### Data extract
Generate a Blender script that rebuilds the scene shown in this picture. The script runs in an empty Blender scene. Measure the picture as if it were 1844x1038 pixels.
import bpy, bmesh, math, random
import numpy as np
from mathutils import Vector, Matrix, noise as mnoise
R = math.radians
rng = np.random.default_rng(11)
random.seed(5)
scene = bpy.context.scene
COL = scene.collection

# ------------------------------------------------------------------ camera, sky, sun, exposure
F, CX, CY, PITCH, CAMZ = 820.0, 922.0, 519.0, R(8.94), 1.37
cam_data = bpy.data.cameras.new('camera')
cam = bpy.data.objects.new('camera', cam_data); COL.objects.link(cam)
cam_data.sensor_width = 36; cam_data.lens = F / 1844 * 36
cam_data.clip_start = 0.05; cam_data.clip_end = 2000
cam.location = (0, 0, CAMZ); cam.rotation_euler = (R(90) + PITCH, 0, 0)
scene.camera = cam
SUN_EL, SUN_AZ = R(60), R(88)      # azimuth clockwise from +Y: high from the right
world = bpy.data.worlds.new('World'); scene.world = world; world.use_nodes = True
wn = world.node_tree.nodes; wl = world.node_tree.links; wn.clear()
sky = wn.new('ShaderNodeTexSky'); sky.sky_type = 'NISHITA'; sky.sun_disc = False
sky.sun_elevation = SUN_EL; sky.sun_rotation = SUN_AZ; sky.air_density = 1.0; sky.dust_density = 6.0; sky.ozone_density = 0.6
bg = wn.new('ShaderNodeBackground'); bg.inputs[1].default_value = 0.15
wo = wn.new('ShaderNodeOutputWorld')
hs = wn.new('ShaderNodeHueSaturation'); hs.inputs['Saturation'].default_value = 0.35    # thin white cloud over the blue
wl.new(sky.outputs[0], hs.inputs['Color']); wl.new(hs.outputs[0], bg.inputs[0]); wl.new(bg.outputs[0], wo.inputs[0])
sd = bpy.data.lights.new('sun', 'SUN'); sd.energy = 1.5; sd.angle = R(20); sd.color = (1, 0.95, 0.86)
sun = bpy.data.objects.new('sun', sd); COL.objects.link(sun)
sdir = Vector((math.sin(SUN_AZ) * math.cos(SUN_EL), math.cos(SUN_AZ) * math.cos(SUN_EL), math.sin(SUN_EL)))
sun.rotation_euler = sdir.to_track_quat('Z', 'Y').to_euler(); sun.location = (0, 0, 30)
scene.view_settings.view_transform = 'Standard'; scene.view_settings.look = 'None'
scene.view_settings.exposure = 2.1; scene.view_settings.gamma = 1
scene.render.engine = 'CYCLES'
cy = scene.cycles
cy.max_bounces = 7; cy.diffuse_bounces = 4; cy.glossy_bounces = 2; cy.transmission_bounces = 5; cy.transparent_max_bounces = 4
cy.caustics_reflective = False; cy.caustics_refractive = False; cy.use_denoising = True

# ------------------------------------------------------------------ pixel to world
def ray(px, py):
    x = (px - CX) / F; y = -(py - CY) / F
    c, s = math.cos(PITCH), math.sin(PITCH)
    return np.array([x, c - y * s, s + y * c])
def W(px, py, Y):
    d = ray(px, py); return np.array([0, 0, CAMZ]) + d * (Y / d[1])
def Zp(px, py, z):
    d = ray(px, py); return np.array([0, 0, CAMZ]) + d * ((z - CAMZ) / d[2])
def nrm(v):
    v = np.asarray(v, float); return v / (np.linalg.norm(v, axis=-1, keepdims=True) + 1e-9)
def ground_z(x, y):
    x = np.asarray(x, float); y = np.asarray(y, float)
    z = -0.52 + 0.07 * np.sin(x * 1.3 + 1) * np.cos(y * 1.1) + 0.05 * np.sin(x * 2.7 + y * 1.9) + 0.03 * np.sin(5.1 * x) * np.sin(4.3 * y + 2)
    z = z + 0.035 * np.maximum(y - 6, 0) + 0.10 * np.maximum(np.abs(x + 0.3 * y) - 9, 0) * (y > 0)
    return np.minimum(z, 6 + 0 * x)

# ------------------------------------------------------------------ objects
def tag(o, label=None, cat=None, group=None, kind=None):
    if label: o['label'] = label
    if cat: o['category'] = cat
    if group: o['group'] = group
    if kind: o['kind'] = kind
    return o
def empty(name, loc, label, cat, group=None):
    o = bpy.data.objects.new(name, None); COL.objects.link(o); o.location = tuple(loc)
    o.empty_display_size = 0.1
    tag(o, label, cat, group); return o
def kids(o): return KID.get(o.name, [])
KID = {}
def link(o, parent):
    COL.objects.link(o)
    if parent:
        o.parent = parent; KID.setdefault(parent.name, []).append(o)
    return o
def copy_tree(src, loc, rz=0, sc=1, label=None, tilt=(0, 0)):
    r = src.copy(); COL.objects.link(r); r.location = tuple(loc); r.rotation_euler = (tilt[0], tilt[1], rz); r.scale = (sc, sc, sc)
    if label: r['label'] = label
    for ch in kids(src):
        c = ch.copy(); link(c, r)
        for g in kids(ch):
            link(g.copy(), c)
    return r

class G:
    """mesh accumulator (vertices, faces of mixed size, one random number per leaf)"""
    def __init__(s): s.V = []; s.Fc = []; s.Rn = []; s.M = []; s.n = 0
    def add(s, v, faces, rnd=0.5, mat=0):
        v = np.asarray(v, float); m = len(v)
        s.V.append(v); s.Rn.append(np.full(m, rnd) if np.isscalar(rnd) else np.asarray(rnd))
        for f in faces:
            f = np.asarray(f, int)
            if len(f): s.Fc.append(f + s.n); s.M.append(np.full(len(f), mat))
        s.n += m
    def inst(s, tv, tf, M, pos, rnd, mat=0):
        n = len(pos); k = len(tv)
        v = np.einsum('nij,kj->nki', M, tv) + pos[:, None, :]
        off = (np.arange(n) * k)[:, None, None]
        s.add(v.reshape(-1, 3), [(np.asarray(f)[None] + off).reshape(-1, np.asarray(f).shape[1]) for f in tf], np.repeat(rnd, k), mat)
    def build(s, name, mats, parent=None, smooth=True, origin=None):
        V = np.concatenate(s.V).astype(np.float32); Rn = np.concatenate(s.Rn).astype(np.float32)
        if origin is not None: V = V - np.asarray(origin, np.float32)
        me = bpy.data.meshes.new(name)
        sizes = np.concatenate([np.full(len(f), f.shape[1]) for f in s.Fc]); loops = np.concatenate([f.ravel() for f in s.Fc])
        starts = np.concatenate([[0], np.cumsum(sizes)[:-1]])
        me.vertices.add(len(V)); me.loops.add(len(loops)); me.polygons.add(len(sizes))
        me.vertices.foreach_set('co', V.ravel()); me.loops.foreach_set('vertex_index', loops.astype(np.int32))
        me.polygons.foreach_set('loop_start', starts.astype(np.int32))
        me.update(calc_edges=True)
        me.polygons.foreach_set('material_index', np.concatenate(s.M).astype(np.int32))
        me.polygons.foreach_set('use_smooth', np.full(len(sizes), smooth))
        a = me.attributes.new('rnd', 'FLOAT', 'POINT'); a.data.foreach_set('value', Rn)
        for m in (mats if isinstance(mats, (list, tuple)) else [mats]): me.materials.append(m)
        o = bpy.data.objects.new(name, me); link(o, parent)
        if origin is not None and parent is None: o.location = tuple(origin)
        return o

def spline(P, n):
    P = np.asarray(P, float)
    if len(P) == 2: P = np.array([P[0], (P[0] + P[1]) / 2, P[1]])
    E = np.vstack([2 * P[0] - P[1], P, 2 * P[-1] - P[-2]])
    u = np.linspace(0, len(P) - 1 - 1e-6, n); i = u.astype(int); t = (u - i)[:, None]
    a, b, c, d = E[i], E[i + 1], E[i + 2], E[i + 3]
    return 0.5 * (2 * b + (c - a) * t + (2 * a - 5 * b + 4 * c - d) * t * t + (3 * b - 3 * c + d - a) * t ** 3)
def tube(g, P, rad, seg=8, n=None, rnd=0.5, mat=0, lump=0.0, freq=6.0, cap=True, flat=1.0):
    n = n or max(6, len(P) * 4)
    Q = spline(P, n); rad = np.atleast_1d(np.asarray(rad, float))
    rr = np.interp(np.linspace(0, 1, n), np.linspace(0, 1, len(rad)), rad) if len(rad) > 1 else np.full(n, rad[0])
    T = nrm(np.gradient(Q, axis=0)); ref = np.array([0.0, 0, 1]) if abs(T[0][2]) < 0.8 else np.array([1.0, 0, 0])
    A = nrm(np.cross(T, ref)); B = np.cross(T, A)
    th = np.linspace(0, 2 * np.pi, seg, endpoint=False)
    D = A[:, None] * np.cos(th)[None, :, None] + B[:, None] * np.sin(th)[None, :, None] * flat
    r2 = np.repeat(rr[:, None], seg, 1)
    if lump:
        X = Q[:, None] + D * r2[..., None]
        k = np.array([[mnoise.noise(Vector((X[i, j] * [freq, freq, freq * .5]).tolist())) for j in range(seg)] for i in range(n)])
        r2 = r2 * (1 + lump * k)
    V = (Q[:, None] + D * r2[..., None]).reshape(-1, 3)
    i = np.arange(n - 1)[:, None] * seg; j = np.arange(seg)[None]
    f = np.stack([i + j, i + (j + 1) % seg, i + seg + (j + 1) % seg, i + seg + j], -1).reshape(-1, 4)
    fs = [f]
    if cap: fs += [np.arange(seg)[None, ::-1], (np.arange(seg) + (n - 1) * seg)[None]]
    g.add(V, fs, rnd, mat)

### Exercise
Write out exactly, please, the lines beginning at the start of the material and ending with the line that holds "COL = scene.collection", both included.

### Result of the exercise
Generate a Blender script that rebuilds the scene shown in this picture. The script runs in an empty Blender scene. Measure the picture as if it were 1844x1038 pixels.
import bpy, bmesh, math, random
import numpy as np
from mathutils import Vector, Matrix, noise as mnoise
R = math.radians
rng = np.random.default_rng(11)
random.seed(5)
scene = bpy.context.scene
COL = scene.collection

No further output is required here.